Trennung von Kirche und Staat - Streit in Linkspartei zu Kirchenprivilegien

Erstveröffentlicht: 
06.05.2016

Parallel zum Katholikentag in Leipzig trifft sich Ende Mai die Linkspartei in Magdeburg zu ihrem Bundesparteitag. Ein wichtiges Thema dort: die Trennung von Religionen und Staat. Die Debatte haben die sächsischen Linken angestoßen. Gegenwind kommt von Thüringens Ministerpräsident Bodo Ramelow.

von Ine Dippmann, MDR AKTUELL-Landeskorrespondentin Sachsen

 

Es ist die Gretchenfrage: „Nun sag, wie hast du’s mit der Religion? Du bist ein herzlich guter Mann, allein ich glaub, du hältst nicht viel davon.“ So dichtete schon Johann Wolfgang von Goethe.

 

Die Debatte um die Verquickung von Staat und Kirche flammt immer wieder auf, nun stoßen sie die Linken in Sachsen an, ihr Vorsitzender Rico Gebhardt will: "Entscheidungen durch den Bundesparteitag erreichen, dass eine klare Trennung zwischen Religionen und Staat erfolgt. Zum Beispiel, dass in öffentlichen Gebäuden keine religiösen Symbole zu finden sind – außer wenn sie aus Denkmalschutzgründen angebracht sind." 

 

Staatsbedienstete nicht sichtbar zur Religion bekennen


Wer im Staatsdienst arbeitet, soll sich nicht sichtbar zu seiner Religion bekennen.

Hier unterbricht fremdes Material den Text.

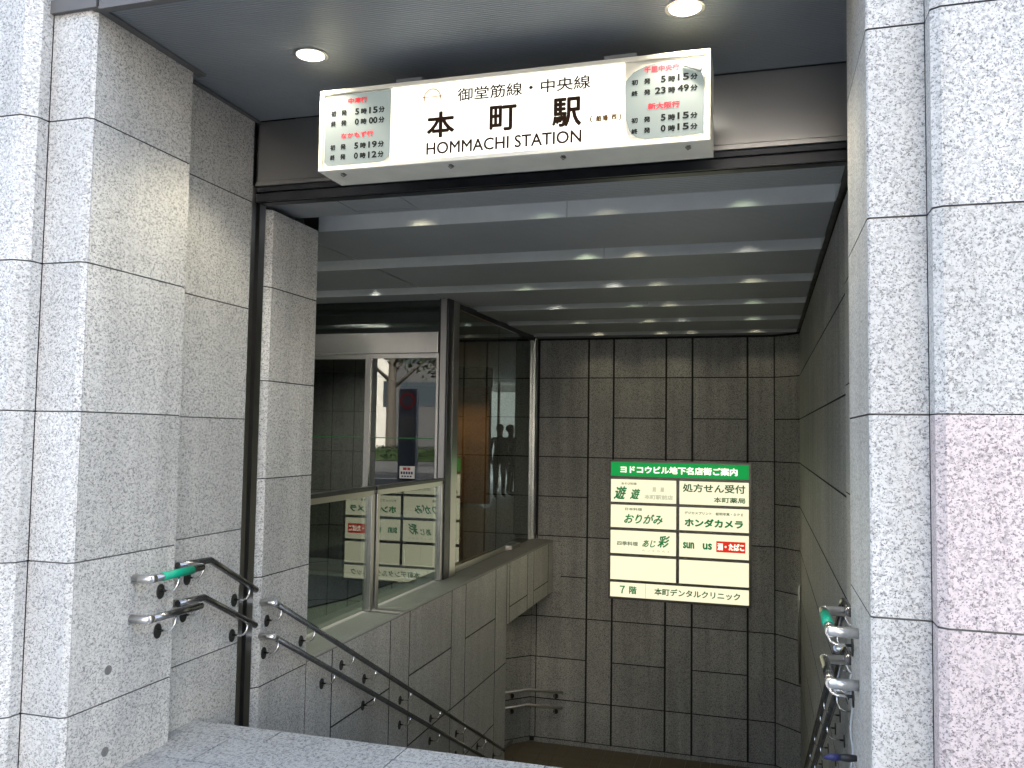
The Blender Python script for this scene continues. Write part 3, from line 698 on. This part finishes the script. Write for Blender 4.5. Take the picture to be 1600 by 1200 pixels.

Rico Gebhardt: "Das würde manches vereinfachen, auch in der aktuellen Debatte, dass man Angst hat, das plötzlich eine Lehrerin mit Kopftuch dasteht. Das bedeutet natürlich auch, dass ich nicht ganz offensiv ein Kreuz tragen kann." 

 

Neutraler Ethik-Unterricht an Schulen


Auf fünf Seiten fächern die sächsischen Linken die Verquickungen von Kirche und Staat auf und unterbreiten Gegenvorschläge. Statt Seelsorgern sollen Psychologen Polizisten, Soldaten und Gefangene betreuen. Die Besetzung von Rundfunkräten, in denen nach Sicht der Linken Vertreter der christlichen Kirchen überrepräsentiert sind, soll überarbeitet werden. An staatlichen Schulen soll ein weltanschaulich neutraler Ethik-Unterricht stattfinden. "Es würde dazugehören, dass die Eintreibung der Kirchensteuer durch den Staat tatsächlich wegfällt. Das würde aber auch bedeuten, dass die direkten Zahlungen an die Kirche wegfallen, die mit den Kirchenstaatsverträgen seit vielen Jahrzehnten gezahlt werden", sagt Gebhardt. Diese Verträge sollten in Abstimmung mit den Kirchen auslaufen. Ziel sei der konsequent laizistische Staat – der auch die Freiheit der Religionslosigkeit gewährt. 

 

Bodo Ramelow kritisiert eigene Partei


Sein Kollege Bodo Ramelow, Ministerpräsident in Thüringen und bekennender Christ, gehört zu denen, die den Antrag aus Sachsen ablehnen. Er verweist darauf, dass die Zahlungen des Staates an die Kirchen im Grundgesetz verankert sind: "Da geht es um die Entschädigungen, da sind große Ländereien der Kirchen enteignet worden, von den damaligen staatlichen Repräsentanten und es hat damals eine Ewigkeitszusage gegeben, dass der Staat die Verpflichtung hat, die Unterhaltsfinanzierung zu sichern aus den Vermögenswerten, die der Staat entzogen hat." Der Versuch der Linken, das zu ändern ist im Bundestag schon einmal abgelehnt worden. 

 

Debatte gegen Glauben generell?


Die Verfasser des Antrags betonen an mehreren Stellen, dass die Verbindungen zwischen Staat und Kirchen in einem demokratischen Prozess überwunden werden sollen, und zwar ohne Bösartigkeiten. Thüringens Ministerpräsident vermutet trotzdem eine Debatte, die sich gegen Glauben generell richtet: "Da bin ich irritiert, dass ein Teil unserer Mitstreiter in der Partei meinen, das alles mit einem Federstrich erledigen zu können. Das zeigt mir, dass es auch viel Unwissen in unseren Reihen gibt. Denn man kann nicht die AfD attackieren, wie islamfeindlich sie ist, um dann anschließend eine neutrale Stellung zu beziehen und zu sagen 'aber evangelisch und katholisch, das geht ja gar nicht'."

 

Ramelow unterstützt deshalb einen Gegenantrag. In dem wird betont, wie wichtig die Kirchen auch als Partner der Linken in der Flüchtlingsarbeit sind. Das Dilemma soll eine "religionspolitische Kommission" lösen. Sie soll erarbeiten, wie sich die Linke künftig zum Thema Religion mit all seinen Aspekten positioniert.